What is REST?

Posted by Sarah on March 26, 2009 · 4 mins read

There has been quite a lot of discussion on mailing lists that I am on about what it means to be RESTful. It has occurred to me that the reason for many of these discussions is that people only hear tidbits about REST and therefore draw wrong conclusions about it. Here is my understanding:

Representation State Transfer (REST) was introduced in 2000 by Roy Fielding, who is one of the authors of the HTTP specification. It is an architectural style for the web (or distributed hypermedia systems) which dictates how clients will access your application. It puts the method information in the HTTP method and the scoping information in the URI. There are commonly 4 questions that REST allows a client to ask your application:

  1. can you please GET me the REPRESENTATION for THIS_RESOURCE from your application
  2. can you please PUT THESE_VALUES for THIS_RESOURCE into your application
  3. can you please DELETE THIS_RESOURCE from your application
  4. can you please POST THIS_MESSAGE so THIS_RESOURCE can handle it.

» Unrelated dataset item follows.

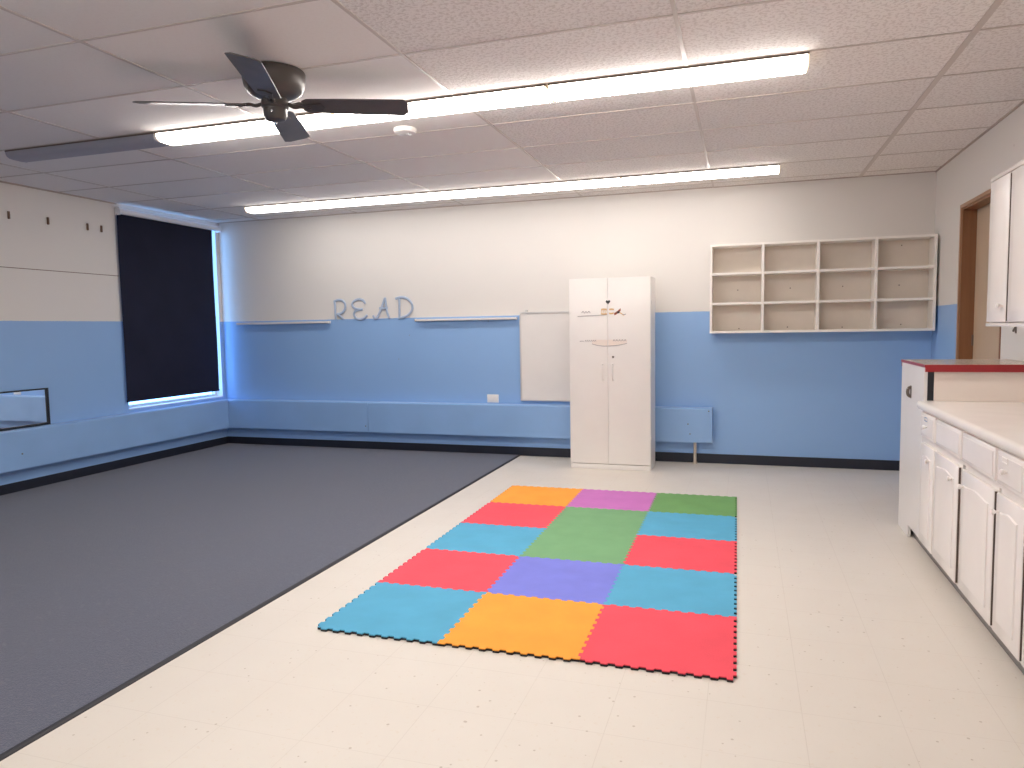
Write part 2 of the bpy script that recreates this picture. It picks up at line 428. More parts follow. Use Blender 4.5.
# ------------------------------------------------------------------ mirror on the left heater cover
mr = thing('wall_mirror', 'low black-framed mirror standing on the left heater cover, reflecting the back wall', 'mirror', (XL+.02, 4.0, .529))
MY0, MY1, MZ0, MZ1, fw = 3.45, 4.685, .5295, .846, .016
bm = bmesh.new()
for b in ((MY0, MY0+fw, MZ0, MZ1), (MY1-fw, MY1, MZ0, MZ1), (MY0+fw, MY1-fw, MZ0, MZ0+fw*1.2), (MY0+fw, MY1-fw, MZ1-fw*.8, MZ1)):
    box(bm, XL+.001, XL+.024, *b)
local(mr, obj('frame', bm, M['black'], mr))
bm = bmesh.new(); box(bm, XL+.004, XL+.012, MY0+fw, MY1-fw, MZ0+fw*1.2, MZ1-fw*.8)
local(mr, obj('mirror_glass', bm, M['mirror'], mr))

# ------------------------------------------------------------------ pegs on the left wall
for k, (yy, where) in enumerate(((4.449, 'leftmost of the four pegs in view high on the left wall'), (4.80, 'second peg from the left high on the left wall'),
                                 (5.195, 'third peg from the left high on the left wall, near the blind'), (5.346, 'last peg before the roller blind high on the left wall'))):
    bm = bmesh.new(); box(bm, XL, XL+.014, yy-.008, yy+.008, 2.250, 2.312); bevelled(bm, .003)
    tag(obj('wall_peg', bm, M['peg']), 'small brown wooden '+where if k == 0 else 'small brown wooden '+where, 'peg', 'pegs on the left wall')

# ------------------------------------------------------------------ marker ledges on the back wall
def ledge(x0, x1, label, z=1.40):
    t = thing('marker_ledge', label, 'ledge', ((x0+x1)/2, YB-.05, z-.03))
    bm = bmesh.new()
    prism(bm, [(0, z-.020), (.044, z-.020), (.05, z-.014), (.05, z+.003), (.045, z+.003), (.045, z-.003), (0, z)], lambda u, v, s: ((x0, x1)[s], YB-u, v))
    local(t, obj('tray', bm, M['tray'], t))
    for xx in (x0, x1):
        bm = bmesh.new(); box(bm, xx-.006, xx+.006, YB-.052, YB, z-.022, z+.005); bevelled(bm, .002, 1)
        local(t, obj('end_cap', bm, M['plastic'], t))
ledge(-5.50, -4.31, 'white marker ledge on the back wall left of the word READ, next to the blind')
ledge(-3.27, -2.17, 'white marker ledge on the back wall between the word READ and the whiteboard')

# ------------------------------------------------------------------ whiteboard
wb = thing('whiteboard', 'white dry-erase board on the back wall, partly hidden behind the white cupboard', 'whiteboard', (-1.55, YB-.02, .56))
x0, x1, z0, z1 = -2.135, -.93, .562, 1.452
local(wb, bx('board_panel', (x0+.012, x1-.012, YB-.022, YB-.001, z0+.012, z1-.012), M['board'], wb, 0))
bm = bmesh.new()
for b in ((x0, x0+.014, z0, z1), (x1-.014, x1, z0, z1), (x0+.014, x1-.014, z0, z0+.014), (x0+.014, x1-.014, z1-.014, z1)):
    box(bm, b[0], b[1], YB-.03, YB-.001, b[2], b[3])
local(wb, obj('frame', bm, M['alu'], wb))
bm = bmesh.new(); box(bm, -2.075, -2.055, YB-.034, YB-.001, z1, z1+.022); bevelled(bm, .002, 1)
local(wb, obj('mounting_clip', bm, M['alu'], wb))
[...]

The GET request is idempotent and should not change anything on the server; it is a read-only action. Ideally, these requests should be cachable so that your application benefits from the architecture of the web. Your PUT and DELETEs should be idempotent, which means that it doesn’t matter how many times you send an identical request, the result is always the same as if you only sent down a single request (excluding concurrency issues). The idempotent nature is important as this allows you to have stateless servers. GET and PUT are not Yin/Yang messages - just because you PUT a certain message to a resource, does not mean that you will get that same message back on a GET.

You will notice that unlike many other articles, I have not mentioned or related the verbs to CRUD. This is important to note, as it is something which I think confuses people. The REST representation of the resources dictate how the client would like to view the data, not how the server should manipulate or store that data. Like any good contract, it does not ask you to reveal its internal structure, so long as you satisfy the request. (Note: REST works really well with consumer-driven contracts).

Resources A resource can be anything that is of interest to you. For instance, you might have a resource for a Book, for an author, for many books or for the collection of all authors and all books available. Resources are addressed by unique URIs. Ideally, for humans, you want your URIs to be logical and guessable ie a URI for a specific author would be /author/{authors_name} a URI for all authors would be /author a URI for all the books written by a specific author would be /author/{authors_name}/books. Contradictory to this, it is also good to treat URIs opaquely and therefore you can’t assume a hierarchical nature, eg ISBN is a classic opaque non-hierarchical URN. The more we support this, the more interconnected our websites can be; imagin searching for ISBN:0321125215 and getting all the results from Amazon, Waterstones, eBay and Borders. This is the vision of the semantic web.

Representations A representation is nothing more that a view of a resource. Kind of like shining a light on a cone, depending upon where the spotlight is shining, you may get a circle, an ellipse or a triangle. It does not take away from the fact that the object is actually a cone. And just as shining a spotlight on a cone is like the response of a GET request, the message sent by POST needs specify only parts of the object, perhaps the height of the triangle, or the circumference of the circle.

Jim Webber, Ian Robinson and Savas Parastatidis have written a nice article on how to GET a cup of coffee that I recommend reading.